• **Information provided**:

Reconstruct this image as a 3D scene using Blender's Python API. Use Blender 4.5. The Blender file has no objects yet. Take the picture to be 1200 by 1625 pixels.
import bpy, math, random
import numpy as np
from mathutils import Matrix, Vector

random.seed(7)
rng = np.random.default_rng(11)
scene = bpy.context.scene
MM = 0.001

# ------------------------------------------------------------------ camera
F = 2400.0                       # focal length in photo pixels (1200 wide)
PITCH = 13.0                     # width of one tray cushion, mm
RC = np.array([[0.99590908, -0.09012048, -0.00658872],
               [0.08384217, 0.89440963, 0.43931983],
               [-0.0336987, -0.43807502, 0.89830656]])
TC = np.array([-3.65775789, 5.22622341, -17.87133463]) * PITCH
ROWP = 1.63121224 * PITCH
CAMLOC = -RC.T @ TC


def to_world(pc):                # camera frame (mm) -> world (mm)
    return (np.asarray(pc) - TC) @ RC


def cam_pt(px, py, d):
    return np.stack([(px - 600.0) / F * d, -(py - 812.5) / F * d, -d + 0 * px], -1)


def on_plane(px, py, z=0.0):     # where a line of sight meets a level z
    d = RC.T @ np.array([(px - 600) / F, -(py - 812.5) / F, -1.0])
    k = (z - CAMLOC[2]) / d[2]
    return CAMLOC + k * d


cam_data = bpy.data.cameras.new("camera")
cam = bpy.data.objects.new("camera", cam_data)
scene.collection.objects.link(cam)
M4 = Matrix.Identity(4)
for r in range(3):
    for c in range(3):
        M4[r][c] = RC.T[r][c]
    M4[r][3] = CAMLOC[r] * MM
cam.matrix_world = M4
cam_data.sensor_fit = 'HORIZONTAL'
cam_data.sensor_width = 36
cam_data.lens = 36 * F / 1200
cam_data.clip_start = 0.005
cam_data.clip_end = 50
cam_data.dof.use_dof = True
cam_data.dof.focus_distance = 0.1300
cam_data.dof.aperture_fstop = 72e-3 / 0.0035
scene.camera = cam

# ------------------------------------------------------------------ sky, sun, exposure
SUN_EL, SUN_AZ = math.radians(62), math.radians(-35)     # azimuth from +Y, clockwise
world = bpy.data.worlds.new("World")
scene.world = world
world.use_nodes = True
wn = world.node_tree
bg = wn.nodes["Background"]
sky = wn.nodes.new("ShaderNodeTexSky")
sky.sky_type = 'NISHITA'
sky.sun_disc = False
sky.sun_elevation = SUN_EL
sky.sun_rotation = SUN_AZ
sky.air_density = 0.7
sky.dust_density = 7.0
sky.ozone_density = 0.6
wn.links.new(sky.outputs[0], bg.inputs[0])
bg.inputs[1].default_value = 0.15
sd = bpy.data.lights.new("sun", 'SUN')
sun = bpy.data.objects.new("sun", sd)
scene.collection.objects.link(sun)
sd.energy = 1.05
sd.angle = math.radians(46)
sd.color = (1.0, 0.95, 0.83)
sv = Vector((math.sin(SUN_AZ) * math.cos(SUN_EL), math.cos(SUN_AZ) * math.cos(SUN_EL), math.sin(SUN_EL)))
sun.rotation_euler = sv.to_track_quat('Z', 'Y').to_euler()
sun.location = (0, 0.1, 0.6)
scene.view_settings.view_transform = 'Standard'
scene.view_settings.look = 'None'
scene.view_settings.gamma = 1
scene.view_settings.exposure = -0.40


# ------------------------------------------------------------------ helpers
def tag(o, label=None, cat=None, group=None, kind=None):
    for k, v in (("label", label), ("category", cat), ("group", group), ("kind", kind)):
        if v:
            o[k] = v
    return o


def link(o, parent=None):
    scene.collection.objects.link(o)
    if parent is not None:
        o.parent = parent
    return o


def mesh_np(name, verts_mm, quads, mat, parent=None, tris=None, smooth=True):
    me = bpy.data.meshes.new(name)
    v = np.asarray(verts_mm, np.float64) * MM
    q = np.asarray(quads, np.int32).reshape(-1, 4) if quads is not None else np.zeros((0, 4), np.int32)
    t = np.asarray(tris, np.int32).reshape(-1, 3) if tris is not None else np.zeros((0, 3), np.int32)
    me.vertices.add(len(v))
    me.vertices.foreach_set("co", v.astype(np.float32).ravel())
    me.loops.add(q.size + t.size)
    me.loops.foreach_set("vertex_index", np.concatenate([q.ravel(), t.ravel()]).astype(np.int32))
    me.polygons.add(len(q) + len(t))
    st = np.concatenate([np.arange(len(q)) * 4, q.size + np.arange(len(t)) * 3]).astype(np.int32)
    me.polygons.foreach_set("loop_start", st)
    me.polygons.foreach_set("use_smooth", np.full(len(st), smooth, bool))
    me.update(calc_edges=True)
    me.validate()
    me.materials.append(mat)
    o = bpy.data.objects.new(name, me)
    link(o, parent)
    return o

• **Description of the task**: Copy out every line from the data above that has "pixels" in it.

• **Finished answer**:
Reconstruct this image as a 3D scene using Blender's Python API. Use Blender 4.5. The Blender file has no objects yet. Take the picture to be 1200 by 1625 pixels.
F = 2400.0                       # focal length in photo pixels (1200 wide)